Highlights:
- Vitalik Buterin urges increasing Ethereum L1 gas capacity to support transactions and application development on L2 networks.
- Expanding Ethereum L1 will lower the cost used for bypass transactions across L2 transfers and mass exits during network disruptions.
- The Pectra upgrade will improve scalability and allow validator gas limit votes.
Vitalik Buterin has indicated that there is a need to expand Ethereum’s Layer 1 gas capacity. He argues that increasing the gas limit will support transaction inclusion and application development. Most activity now occurs on Layer 2, but Layer 1 must still function efficiently.
Reasons to have higher L1 gas limits even in an L2-heavy Ethereumhttps://t.co/BMFhzoO8bE
— vitalik.eth (@VitalikButerin) February 14, 2025
The gas limit controls the maximum computational work within a block. A higher limit allows more transactions and will permit complex operations. Recently, the Ethereum network increased its gas limit from 30 million to 36 million. This change raised capacity by 20%.
Buterin believes further increases are necessary, and improving efficiency in Ethereum clients and reducing history storage might help achieve this. In addition, the adoption of stateless clients may also contribute to better efficiency. His analysis compares current gas requirements with ideal scenarios.

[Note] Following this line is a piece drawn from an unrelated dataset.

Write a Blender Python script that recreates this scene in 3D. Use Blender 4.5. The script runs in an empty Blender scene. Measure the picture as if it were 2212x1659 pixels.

Expanding Ethereum to Lower Costs
Expanding Ethereum’s Layer 1 capacity, according to his analysis, could reduce transaction costs. Buterin’s calculations show that bypass transactions remain expensive. These transactions are used to bypass censorship on Layer 2. Currently, they cost around 4 dollars and 50 cents at prevailing gas prices. He suggests that a 4.5 times increase in Layer 1 capacity could lower these costs.
Cross Layer 2 asset movements also involve high costs. Transferring high-volume assets or NFTs currently costs about 14 dollars per operation. If Ethereum scales by 5.5 to 6 times, these costs could drop to 28 cents per transaction.
Vitalik Buterin pointed out mass Layer 2 exits as a challenge in the ecosystem as users move assets from Layer 2 to Layer 1 during network disruptions. Buterin’s estimates show that exits requiring 120,000 gas per user would enable between 7.56 million and 32.4 million clients to withdraw assets in a month. If Ethereum optimizes these operations, a lower gas cost per exit could allow more efficient withdrawals.
Token issuance also faces difficulties. Many new ERC20 tokens launch on Layer 2 but changes in governance is a risk to them. If an upgrade is hostile, an attacker could mint unlimited tokens. Buterin suggests issuing tokens on Layer 1 to reduce this risk.
He used the Railgun token as an example to elaborate. Deploying this token required over 1.6 million gas. Reducing issuance costs to 120,000 gas per transaction would still make token deployment expensive. A scaling factor of 18 times may be needed to ensure affordable token launches.
Operations involving keystore wallets also consume gas. Frequent key updates require 50,000 gas per operation. Buterin estimates that a 3.3 times increase in capacity would help. Optimizing the process could reduce costs to 7,500 gas per update.
Layer 2 proof submissions are another cost-heavy operation. These proofs maintain the connection between Layer 2 and Layer 1. Currently, they impose high costs and limit the number of viable Layer 2 networks. Advanced aggregation protocols could lower costs to 10,000 gas per proof. A tenfold increase in Layer 1 capacity would make frequent updates affordable.
Future of Ethereum and Key Upgrades
Increasing Layer 1 gas capacity helps secure Ethereum and ensures it remains decentralized. Buterin argues that it will ensure users can send transactions without relying fully on Layer 2. He stated, “L1 must have enough space so users can send bypass transactions even if an L2 censors many users at once.”
Ethereum’s rollup-centric roadmap focuses on Layer 2 solutions, but Layer 1 must still function effectively. Transaction fees on the Ethereum mainnet have declined recently. Fee revenue fell below 1 million dollars for the first time since September.
The upcoming Pectra upgrade may improve scalability. It plans to increase the number of blobs per block from three to six. Pectra will also introduce a mechanism where Ethereum validators vote on gas limit adjustments.